Stored dataset items =>
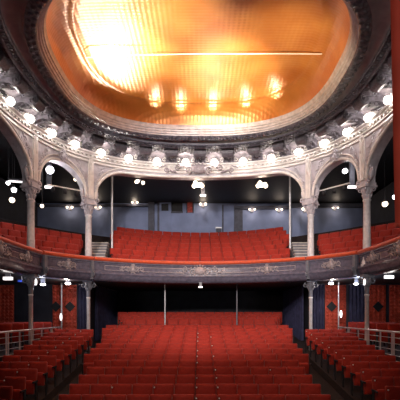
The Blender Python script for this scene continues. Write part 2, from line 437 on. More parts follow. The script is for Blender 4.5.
# crown ornament over the middle arch, keystones over side arches, foliage in the spandrels
p = off(mid, .20, 9.30); a = cartouche(MB(), p, (1, 0, 0), (0, 0, 1), (0, -1, 0), 2.2, .60, 3)
build('cartouche', a, 'relief', arcade)
for b_ in (bays[1], bays[3]):
    s = (b_[0]+b_[1])/2; (x, y), t = WP.at(s); n_ = inward(t, x, y)
    build('keystone', cartouche(MB(), off(s, .1, 9.0), t, (0, 0, 1), n_, .6, .5, 1), 'plaster', arcade)
for s in sB+sA:
    (x, y), t = WP.at(s); n_ = inward(t, x, y); a = MB()
    for sd in (-1, 1):
        for k in range(4):
            z = 8.05+.3*k; u_ = .23+.03*k+.045*k*k
            c = comb(off(s, .03, z), (t, sd*u_*.8))
            a.spiral(c, t, (0, 0, 1), .10+.02*k, 1.3, .022, -pi/2, sd, n_)
            a.eball(comb(c, (t, sd*.05), ((0, 0, 1), .14)), norm((t[0]*sd*.5, t[1]*sd*.5, .8)), norm((t[0], t[1], -.4*sd)), n_, .11, .045, .04, 6)
    build('foliage', a, 'plaster', arcade)
    a = MB()                                     # pilaster strip on the pier
    a.obox(off(s, .03, 8.55), t, (0, 0, 1), n_, .11, .85, .045)
    a.obox(off(s, .075, 8.55), t, (0, 0, 1), n_, .035, .8, .02)
    a.eball(off(s, .1, 8.9), t, (0, 0, 1), n_, .07, .30, .05, 8)
    build('pilaster', a, 'plaster_white', arcade)

# ------------------------------------------------------------------ shell: floors, walls, soffit
def stall_z(y): return 3-.5-(20-y)*.137-.86
mb = MB()
ys = [4]+[9.5+.83*i for i in range(13)]+[21, 26.2]
mb.grid([[(x, y, stall_z(y)) for x in (-9.6, 9.6)] for y in ys], smooth=False)
struct('floor', mb, 'floor')
for sd, nm in ((-1, 'left'), (1, 'right')):
    mb = MB(); xa, xb = sd*4.14-.05, sd*5.82
    mb.grid([[(xa, y, stall_z(y)), (xa, y, stall_z(y)+.25), (xb, y, stall_z(y)+.25)] for y in (7.5, 17.7)], smooth=False)
    mb.add([(xa, 17.7, stall_z(17.7)), (xb, 17.7, stall_z(17.7)), (xb, 17.7, stall_z(17.7)+.25), (xa, 17.7, stall_z(17.7)+.25)], [(0, 1, 2, 3)])
    struct('floor_block_'+nm, mb, 'floor')
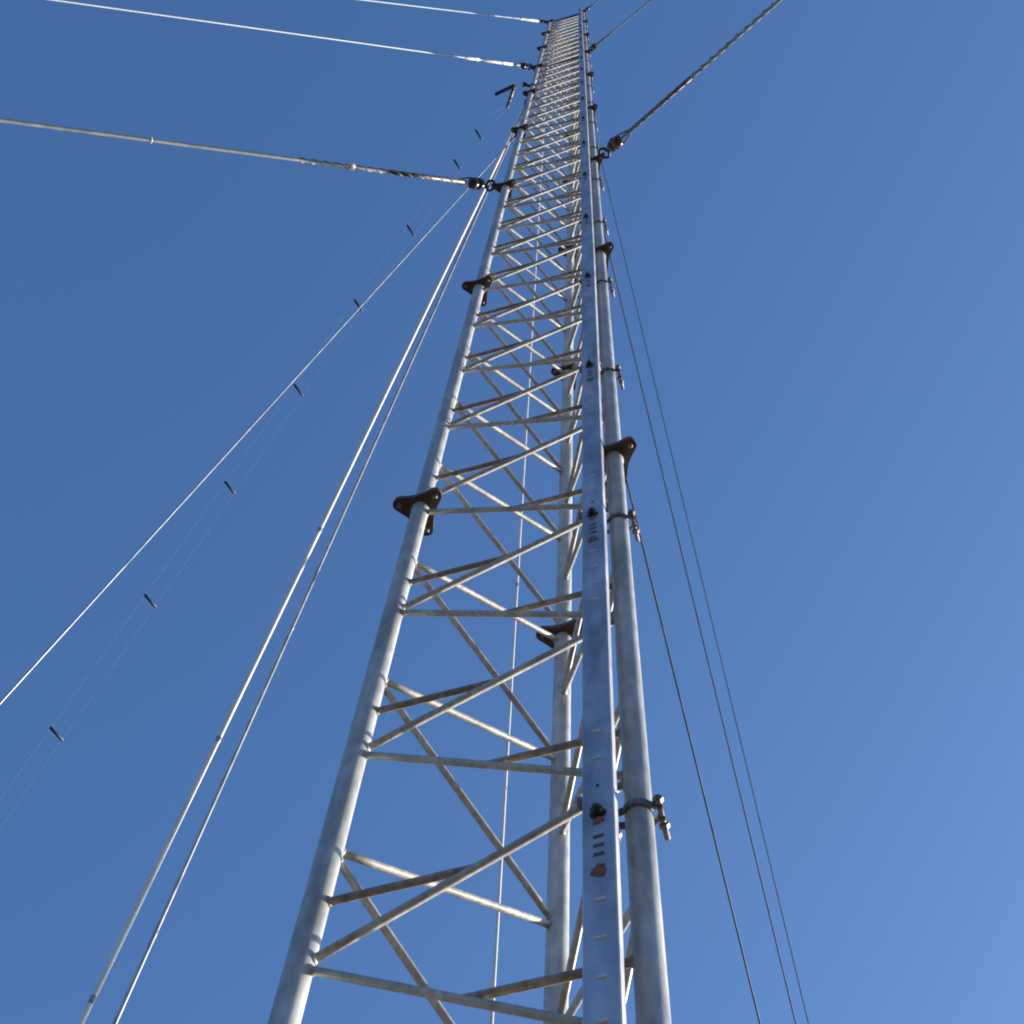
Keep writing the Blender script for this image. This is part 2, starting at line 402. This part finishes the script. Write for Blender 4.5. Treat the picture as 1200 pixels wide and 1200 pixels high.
# stays running down at the left
def stay(P, level, G, r, label, mat, joints, side=None, zoff=-.03, lug=True):
    start = Vector((P.x, P.y, zf(level) + zoff)); G = Vector(G)
    hd = Vector((G.x - P.x, G.y - P.y, 0)).normalized(); s = start + hd * .055
    t = thing('stay_cable', label, 'cable', 'pale cables running down left of the mast', loc=s)
    w = (G - s).normalized(); ln = (G - s).length; u, v = frame(w)
    bm = bmesh.new(); m = 40; sag = ln * .001
    add_path_tube(bm, [w * ln * (i / m) - UP * (sag * 4 * (i / m) * (1 - i / m)) for i in range(m + 1)], r, 14)
    obj('cable', bm, mat, t)
    bm = bmesh.new(); add_path_tube(bm, [Vector((0, 0, 0)) + hd * .022 * math.cos(q) + UP * .022 * math.sin(q) for q in [2 * PI * i / 16 for i in range(16)]], .006, 8, True)
    add_tube(bm, [w * .02, w * .05, w * .12], [r * 1.6, r * 1.8, r * 1.3], 10)
    obj('end_loop', bm, M_DARK, t)
    for f in joints:
        bm = bmesh.new(); p = w * ln * f - UP * (sag * 4 * f * (1 - f)); add_tube(bm, [p - w * .022, p - w * .018, p + w * .018, p + w * .022], [r, r * 1.12, r * 1.12, r], 12); obj('joint_sleeve', bm, M_WIRE, t)
    return t
stay(A, 4, (-4.68, 6.11, GROUND_Z - .05), .0050, 'thin pale cable, leftmost and flattest of those slanting down to the left edge', M_WIRE, (), zoff=0)
stay(A, 5, (-2.71, 7.23, GROUND_Z - .05), .0135, 'thick bright cable slanting down from the left leg to the bottom edge', M_PALE, (.37, .47, .56), zoff=0)
stay(A, 5, (-2.51, 7.38, GROUND_Z - .05), .0100, 'dimmer cable close beside the thick bright one, on its mast side', M_WIRE, (.41, .53), zoff=-.25)
t = stay(A, 9, (.31, 5.88, GROUND_Z - .05), .0095, 'pale cable hanging almost straight down behind the lattice', M_PALE, (.6,), zoff=0)

# ------------------------------------------------------------------ open wire feed line with dark spacers
E0 = Vector((-2.505, 4.759, 10.311)); E1 = Vector((-.455, 1.5743, 18.08))     # through n = 0 and n = 7.3
dv = (E1 - E0) / 7.3
topP = E1; bm = None
feed = thing('feed_line', 'two hair-thin parallel wires held apart by short dark spacer bars, at far left', 'feed line', loc=topP)
botn = -(E0.z - GROUND_Z + .03) / dv.z
FA = Vector((-.6047, 1.6598, 18.3)); FB = Vector((-.4241, 1.5514, 18.3)); FC = Vector((-.4761, 1.7764, 18.3))
# spacer bars lie square to the line, tilted the way the photograph shows: down to the right
side = Vector((.42, .62, 0)); side = (side - dv * side.dot(dv) / dv.dot(dv)).normalized()
for s in (-1, 1):
    bm = bmesh.new(); N = 30; a = E0 + dv * botn; b = E0 + dv * 7.3
    add_path_tube(bm, [lerp(a, b, i / N) + side * (s * .050) - topP for i in range(N)] + [(FC if s > 0 else FA * .15 + FC * .85) - topP], .0009, 6)
    obj('feed_wire', bm, M_FEED, feed)
for n in (-8, -7, -6, -5, -4, -3, -2, -1, 0, 1, 2, 3, 4, 5, 6, 6.5):
    if n < botn + .2: continue
    c = E0 + dv * n - topP; bm = bmesh.new()
    add_tube(bm, [c - side * .058, c - side * .054, c + side * .054, c + side * .058], [.006, .0095, .0095, .006], 10)
    obj('spacer', bm, M_SPACER, feed)

bm = bmesh.new(); add_path_tube(bm, [FB - topP, (FB + Vector((-.345, 1.59, zb))) / 2 - topP - UP * .01, Vector((-.338, 1.59, zb)) - topP], .004, 8); obj('tie_wire', bm, M_FINE, feed)
for nm, e0, e1, r, mt in (('strain_link', FA, FB, .018, M_SPACER), ('strain_link', FB, FC, .016, M_BOLT)):
    bm = bmesh.new(); d = (e1 - e0)
    add_tube(bm, [e0 - topP, e0 + d * .04 - topP, e0 + d * .96 - topP, e1 - topP], [r * .6, r, r, r * .6], 12); obj(nm, bm, mt, feed)

# ------------------------------------------------------------------ sky, sun, camera
sd = Vector((math.sin(math.radians(SUN_AZ)) * math.cos(math.radians(SUN_EL)), math.cos(math.radians(SUN_AZ)) * math.cos(math.radians(SUN_EL)), math.sin(math.radians(SUN_EL))))
w = bpy.data.worlds.new('World'); S.world = w; w.use_nodes = True; nt = w.node_tree
bg = nt.nodes['Background']; sky = nt.nodes.new('ShaderNodeTexSky'); sky.sky_type = 'NISHITA'; sky.sun_disc = False
sky.sun_elevation = math.radians(SUN_EL); sky.sun_rotation = math.radians(SUN_AZ); sky.air_density = 1.25; sky.dust_density = 2.6; sky.ozone_density = 8.0
nt.links.new(sky.outputs['Color'], bg.inputs['Color']); bg.inputs['Strength'].default_value = .125
sl = bpy.data.lights.new('sun', 'SUN'); sl.energy = 4.9; sl.angle = math.radians(.5); sl.color = (1, .93, .82)
so = bpy.data.objects.new('sun', sl); C.objects.link(so); so.location = sd * 50; so.rotation_euler = sd.to_track_quat('Z', 'Y').to_euler()
cam = bpy.data.cameras.new('camera'); co = bpy.data.objects.new('camera', cam); C.objects.link(co)
cam.sensor_width = 36; cam.lens = 1966.0137 / 1200 * 36; cam.clip_start = .05; cam.clip_end = 9000
right = Vector((0.9940928, -0.1023049, 0.0362370)); up = Vector((-0.1085330, -0.9370473, 0.3319080)); fwd = Vector((0, 0.3338803, 0.9426155))
m = Matrix((right, up, -fwd)).transposed().to_4x4(); m.translation = Vector((0, 0, 1.6)); co.matrix_world = m
S.camera = co
S.render.engine = 'CYCLES'; S.render.resolution_x = 1024; S.render.resolution_y = 1024
S.view_settings.view_transform = 'Standard'; S.view_settings.look = 'None'; S.view_settings.exposure = .86; S.view_settings.gamma = 1
S.cycles.filter_width = 2.0
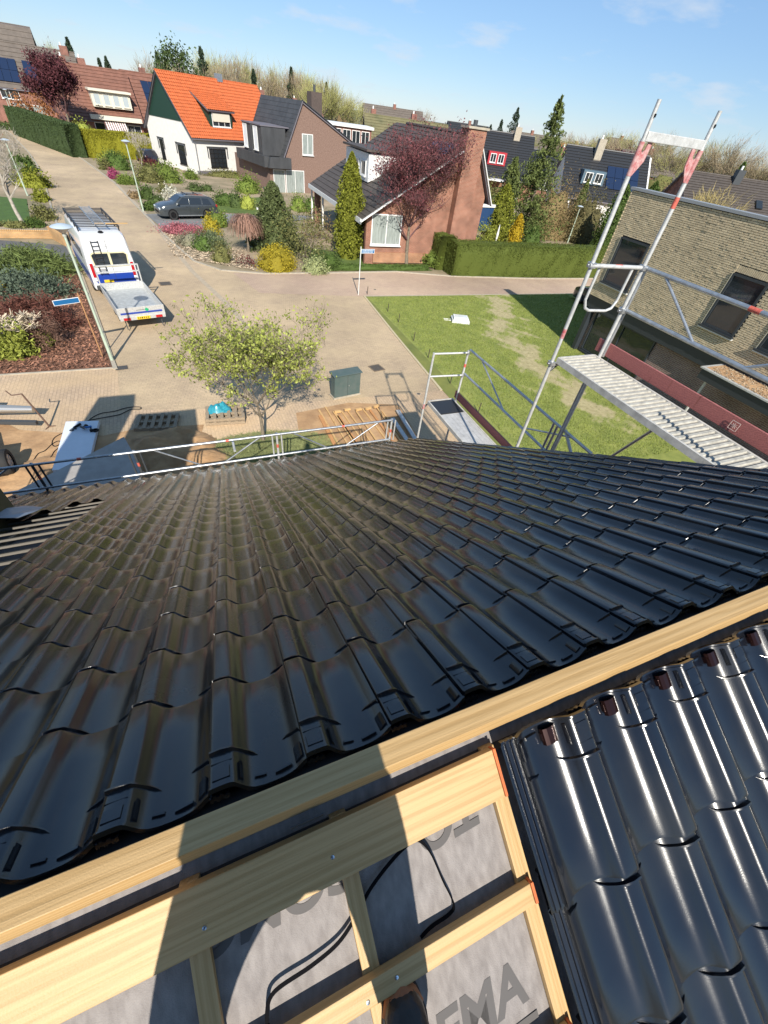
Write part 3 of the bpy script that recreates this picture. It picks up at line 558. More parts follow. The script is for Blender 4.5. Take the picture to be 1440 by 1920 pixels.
def blades(name, cx, cy, rx, ry, n, L, m, hz=.12, z0=.02, seed=1, flatness=.25):
    r = np.random.RandomState(seed); th = r.rand(n) * 2 * pi; rad = np.sqrt(r.rand(n)); x = cx + rx * rad * np.cos(th); y = cy + ry * rad * np.sin(th)
    z = z0 + r.rand(n) * hz * (1 - rad ** 2) ; a = r.rand(n) * 2 * pi; l = L * (.5 + r.rand(n)); d = np.stack([np.cos(a) * l, np.sin(a) * l, (r.rand(n) - .3) * l * flatness * 2], 1)
    w = np.stack([-np.sin(a), np.cos(a), np.zeros(n)], 1) * .006; p = np.stack([x, y, z], 1)
    V = np.stack([p - w, p + w, p + d], 1).reshape(-1, 3); Fc = np.arange(3 * n).reshape(-1, 3)
    return tag(put(bpy.data.objects.new(name, npmesh(name, V, Fc, m))), kind='stuff')
m_cut = mat('cut_grass', (.22, .24, .09), rough=.9, island=.45)
mound('grass_clippings', (.9, 10.2), 2.3, 1.1, .12, mat('flattened_grass', (.20, .21, .08), rough=1, col2=(.10, .12, .04), vscale=6, bump=1), 6)
blades('grass_clippings', .9, 10.2, 2.4, 1.2, 14000, .16, m_cut, .16)
# grass on the near lawn, sparse enough to let the soil through
def lawn_blades(name, quad, n, L, m, seed, keep=None):
    r = np.random.RandomState(seed); a, b = r.rand(n), r.rand(n); q = [np.array(c) for c in quad]
    p = (q[0][None] * ((1 - a) * (1 - b))[:, None] + q[1][None] * (a * (1 - b))[:, None] + q[2][None] * (a * b)[:, None] + q[3][None] * ((1 - a) * b)[:, None])
    if keep is not None: p = p[keep(p[:, 0], p[:, 1], r.rand(len(p)))]
    n = len(p); an = r.rand(n) * 2 * pi; l = L * (.5 + r.rand(n)); tilt = r.rand(n) * .9
    d = np.stack([np.cos(an) * l * tilt, np.sin(an) * l * tilt, l * (1.1 - tilt * .6)], 1); wv = np.stack([-np.sin(an), np.cos(an), np.zeros(n)], 1) * .012
    P3 = np.concatenate([p, np.full((n, 1), .012)], 1); V = np.stack([P3 - wv, P3 + wv, P3 + d], 1).reshape(-1, 3)
    return tag(put(bpy.data.objects.new(name, npmesh(name, V, np.arange(3 * n).reshape(-1, 3), m))), kind='stuff')
def keeplawn(x, y, q): return q < np.clip(1.05 - soilmask(x, y) * 1.5, .03, 1)
m_blade = mat('grass_blades', (.28, .33, .07), rough=.8, island=.4, trans=.4)
lawn_blades('lawn_grass', [(9.2, 7), (24, 7), (24, 23.6), (9.2, 23.6)], 130000, .055, m_blade, 11, keeplawn)
# bark chips
def chips(name, quad, n, m, seed, s=.05, z=.02):
    r = np.random.RandomState(seed); a, b = r.rand(n), r.rand(n); q = [np.array(c) for c in quad]
    p = (q[0][None] * ((1 - a) * (1 - b))[:, None] + q[1][None] * (a * (1 - b))[:, None] + q[2][None] * (a * b)[:, None] + q[3][None] * ((1 - a) * b)[:, None])
    P3 = np.concatenate([p, (z + r.rand(n) * .03)[:, None]], 1); u1 = r.randn(n, 3); u1[:, 2] *= .3; u1 /= np.linalg.norm(u1, axis=1)[:, None]; u2 = np.cross(u1, r.randn(n, 3) * .3 + [0, 0, 1]); u2 /= np.linalg.norm(u2, axis=1)[:, None]
    k = (s * (.4 + r.rand(n)))[:, None]; V = np.stack([P3 - u1 * k - u2 * k * .4, P3 + u1 * k - u2 * k * .4, P3 + u1 * k + u2 * k * .4, P3 - u1 * k + u2 * k * .4], 1).reshape(-1, 3)
    return tag(put(bpy.data.objects.new(name, npmesh(name, V, np.arange(4 * n).reshape(-1, 4), m))), kind='stuff')
chips('bark_chips', [(-9.5, 16.75), (-3.5, 16.75), (-5.6, 27.4), (-11.5, 29.4)], 26000, mat('bark_chip', (.22, .105, .065), rough=.95, island=.7), 3)
chips('garden_stones', [(-.9, 31.5), (3.5, 28.6), (3.5, 33), (-1.5, 37.5)], 2200, mat('pale_bed_stone', (.42, .33, .23), rough=.95, island=.4), 4, .07)
# herringbone joint emphasis is left to the paver material; covers and grates
def cover(px, py, s, label, round_=False):
    x, y = G(px, py); t = thing('manhole_cover', label, 'manhole cover', (x, y, .006), radians(12), 'covers in the road')
    m1 = mat('cast_iron', (.10, .085, .07), rough=.7, var=.4, vscale=30, bump=.3)
    if round_: MB().lathe((0, 0, 0), [(s, 0), (s, .006)], 18).build('frame', m_kerb, t); MB().lathe((0, 0, .006), [(s * .75, 0), (s * .75, .004)], 16).build('lid', m1, t)
    else:
        MB().box(-s, s, -s, s, 0, .006).build('frame', mat('cover_frame', (.2, .15, .10), rough=.8, var=.3), t); mb = MB().box(-s * .8, s * .8, -s * .8, s * .8, .006, .010)
        for i in range(-3, 4): mb.box(i * s * .22 - .01, i * s * .22 + .01, -s * .7, s * .7, .010, .013)
        mb.build('lid', m1, t)
cover(706, 690, .28, 'square manhole cover in the pavers between the green cabinet and the lawn'); cover(310, 532, .3, 'square manhole cover in the road right of the flatbed trailer')
cover(785, 739, .09, 'small round cover in the pavers beside the near lawn corner', True); cover(703, 552 - 9, .09, 'small round cover beside the foot of the far street sign', True)
x, y = G(228, 690); t = thing('road_drain', 'black slotted drain grate at the foot of the near lamp post', 'drain grate', (x, y, .006), radians(8))
mb = MB().box(-.2, .2, -.15, .15, 0, .008); mb.build('frame', mat('cast_iron', (.1, .085, .07)), t); mb = MB()
for i in range(6):
    for j in (-1, 1): mb.box(-.17 + i * .06, -.135 + i * .06, j * .07 - .05, j * .07 + .05, .008, .014)
mb.build('grate', m_dark, t)
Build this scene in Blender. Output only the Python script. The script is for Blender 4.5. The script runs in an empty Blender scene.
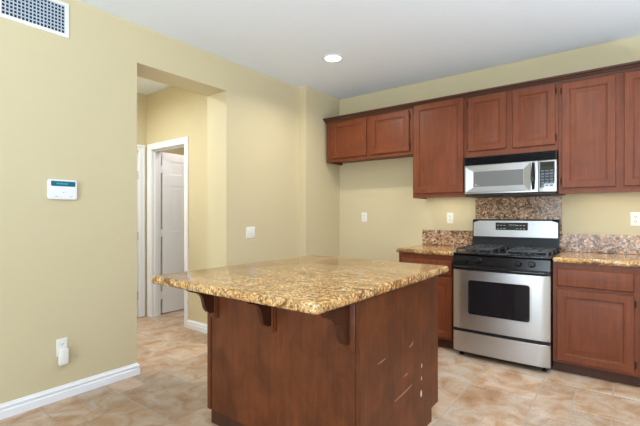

THE REQUEST => Repeat word for word the lines above, from the first entry through the line containing "struct('floor_block_'+nm, mb, 'floor')", with both ends kept and the pictures dropped.

EXERCISE OUTPUT =>
The Blender Python script for this scene continues. Write part 2, from line 437 on. More parts follow. The script is for Blender 4.5.
# crown ornament over the middle arch, keystones over side arches, foliage in the spandrels
p = off(mid, .20, 9.30); a = cartouche(MB(), p, (1, 0, 0), (0, 0, 1), (0, -1, 0), 2.2, .60, 3)
build('cartouche', a, 'relief', arcade)
for b_ in (bays[1], bays[3]):
    s = (b_[0]+b_[1])/2; (x, y), t = WP.at(s); n_ = inward(t, x, y)
    build('keystone', cartouche(MB(), off(s, .1, 9.0), t, (0, 0, 1), n_, .6, .5, 1), 'plaster', arcade)
for s in sB+sA:
    (x, y), t = WP.at(s); n_ = inward(t, x, y); a = MB()
    for sd in (-1, 1):
        for k in range(4):
            z = 8.05+.3*k; u_ = .23+.03*k+.045*k*k
            c = comb(off(s, .03, z), (t, sd*u_*.8))
            a.spiral(c, t, (0, 0, 1), .10+.02*k, 1.3, .022, -pi/2, sd, n_)
            a.eball(comb(c, (t, sd*.05), ((0, 0, 1), .14)), norm((t[0]*sd*.5, t[1]*sd*.5, .8)), norm((t[0], t[1], -.4*sd)), n_, .11, .045, .04, 6)
    build('foliage', a, 'plaster', arcade)
    a = MB()                                     # pilaster strip on the pier
    a.obox(off(s, .03, 8.55), t, (0, 0, 1), n_, .11, .85, .045)
    a.obox(off(s, .075, 8.55), t, (0, 0, 1), n_, .035, .8, .02)
    a.eball(off(s, .1, 8.9), t, (0, 0, 1), n_, .07, .30, .05, 8)
    build('pilaster', a, 'plaster_white', arcade)

# ------------------------------------------------------------------ shell: floors, walls, soffit
def stall_z(y): return 3-.5-(20-y)*.137-.86
mb = MB()
ys = [4]+[9.5+.83*i for i in range(13)]+[21, 26.2]
mb.grid([[(x, y, stall_z(y)) for x in (-9.6, 9.6)] for y in ys], smooth=False)
struct('floor', mb, 'floor')
for sd, nm in ((-1, 'left'), (1, 'right')):
    mb = MB(); xa, xb = sd*4.14-.05, sd*5.82
    mb.grid([[(xa, y, stall_z(y)), (xa, y, stall_z(y)+.25), (xb, y, stall_z(y)+.25)] for y in (7.5, 17.7)], smooth=False)
    mb.add([(xa, 17.7, stall_z(17.7)), (xb, 17.7, stall_z(17.7)), (xb, 17.7, stall_z(17.7)+.25), (xa, 17.7, stall_z(17.7)+.25)], [(0, 1, 2, 3)])
    struct('floor_block_'+nm, mb, 'floor')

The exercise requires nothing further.